Ten pożar ugasiło już Minister Finansów. Resort zapewnił, że małżonkowie z takimi dysproporcjami w pensjach również skorzystają z ulgi dla klasy średniej. Jest jeden warunek – połowa ich łącznych przychodów musi wynosić co najmniej 68 412 zł i nie przekraczać 133 692 zł.
Samotni rodzice mogą stracić na Polskim Ładzie
Na Polskim Ładzie stracą też niektóre matki i ojcowie samotnie wychowujący dzieci. Od 1 stycznia nie mogą już rozliczać się ze swoimi pociechami. Mogą za to liczyć na roczną ulgę w wysokości 1500 zł. Najwięcej więc po kieszeni dostaną ci opiekunowie, którzy mają wyższe zarobki i do tej pory więcej pieniędzy zatrzymywali w portfelach, dzięki wspólnemu rozliczaniu się z dzieckiem.
Swojej wściekłości na rząd nie ukrywają pracownicy skarbówki. Działacze Związkowej Alternatywy w Krajowej Administracji Skarbowej napisali do premiera. Podkreślają, że reforma podatków „została przygotowana pośpiesznie, z bardzo krótkim vacatio legis i bez odpowiedniego przygotowania państwa do jej wdrożenia”.
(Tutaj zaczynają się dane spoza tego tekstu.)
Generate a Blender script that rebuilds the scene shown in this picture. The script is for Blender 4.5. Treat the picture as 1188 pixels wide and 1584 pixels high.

– Nowe przepisy są niejasne i niedoprecyzowane, a Ministerstwo Finansów wciąż nie przedstawiło obowiązującej wykładni wielu kluczowych kwestii związanych ze zmianami w systemie podatkowym. W ostatnich dniach rząd wysyła sprzeczne sygnały odnośnie Polskiego Ładu, zapowiadając, że niektóre rozwiązania podatkowe będą szybko zmieniane, a inne zostaną doprecyzowane – czytamy w piśmie Agaty Jagodzińskiej, przewodniczącej Związku Zawodowego Związkowa Alternatywa w KAS.
Koalicjanci żądają głów
– Twarzą Polskiego Ładu jest premier Mateusz Morawiecki i to on powinien za program odpowiadać – mówi Jan Maria Jackowski, senator niezależny z klubu PiS.
Dodaje, że reforma zbyt szybko przygotowana. – Jeśli chodzi o kwestię odpowiedzialności politycznej, czy ewentualnej dymisji np. ministra finansów, o tylko premier może o niej decydować – mówi senator.
Poseł Solidarnej Polski Janusz Kowalski uważa, że premier powinien wyciągnąć konsekwencje wobec urzędników, którzy doprowadzili do takiej sytuacji.